Doch ihr Sohn, besagter Jojo Rabbit, ist im Verbund mit dem von ihm imaginierten Hitler derjenige, der dem Film Dynamik gibt. Es ist eine Kuckucksuhrenwelt, in der der Film spielt, einschließlich der bayerischen Kleidung für die Hauptdarstellerin, nein, Nebendarstellerin,  in einem Film, der keine Hauptdarstellerin hat, was einsichtig ist, ist doch die ganze Naziwelt eine der Männer, meist in Uniformen und eben auch uniform. Der Film ist in sechs Kategorien nominiert.


Joker – Produktion: Todd Phillips, Bradley Cooper und Emma Tillinger Koskoff

Der Film gehört zu den, derzeit erfolgreichen Filmen, die den finanziellen Erfolg bestimmter finaler Filme verlängern wollen, indem sie nun die Geschichten vor den bisherigen Ereignissen auf die Leinwand bringen. In den bisherigen Filmen ging es immer wieder um den bösen Joker mit seiner Clownsmaske und den guten Batman in seiner Weltraumkluft, der die schlimmen Pläne des Joker durchkreuzen kann.

Jetzt endlich erfahren wir, warum aus dem Lebensversager Arthur Fleck schließlich der Joker wurde. Und wenn es logisch und ehrlich zuginge, hieße der Film Arthur Fleck. Denn wir sind bei seiner Verwandlung in den Joker zwar dabei, aber die Grundlage, die Demütigungen, denen er durch eine gemeine, weil nach Erfolg und Geld orientierten Gesellschaft  erfährt, sollen sozusagen die psychologische Erklärung liefern und liegen vor der Zeit des Joker.
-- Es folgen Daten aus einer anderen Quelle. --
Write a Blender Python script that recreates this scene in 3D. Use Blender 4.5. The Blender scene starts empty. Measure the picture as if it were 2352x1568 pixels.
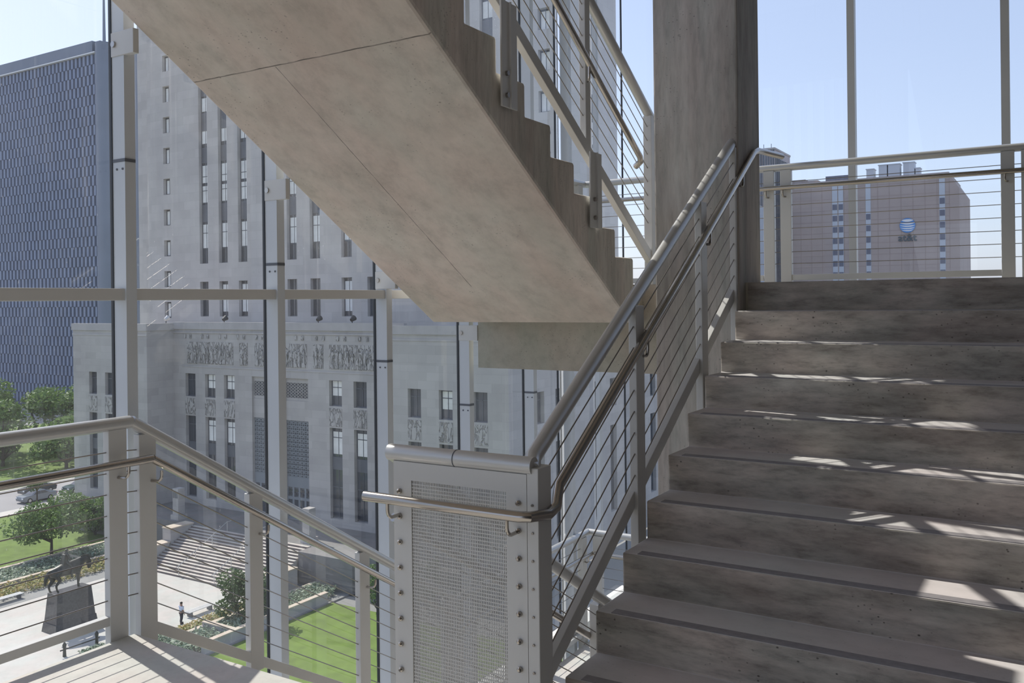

Dass sich hinter der Maske von Batman Bruce verbirgt, der überlebende Sohn des Tycoons der Stadt und Bürgermeisters, der zusammenmit seiner Frau durch die Machenschaften von Joker ums Leben kam, würzt diese Geschichte. Der ebenfalls überlange Film erschüttert; zum einen ist es die Geschichte selbst, wie aus dem mit unwillkürlichem Lachen gestraften Arthur - was nicht nur bei Beerdigungen unziemlich ist und ihn sozial aussondert - ein rachsüchtiger Verbrecher wird, zum anderen die Darstellung durch Joaquin Phoenix, beides ist erschütternd. Der Film ist in elf Kategorien nominiert.

Leider gab es zu diesem Film keine Pressevorführungen. Wir konnten den Film in der Astor Filmlounge Frankfurt sehen.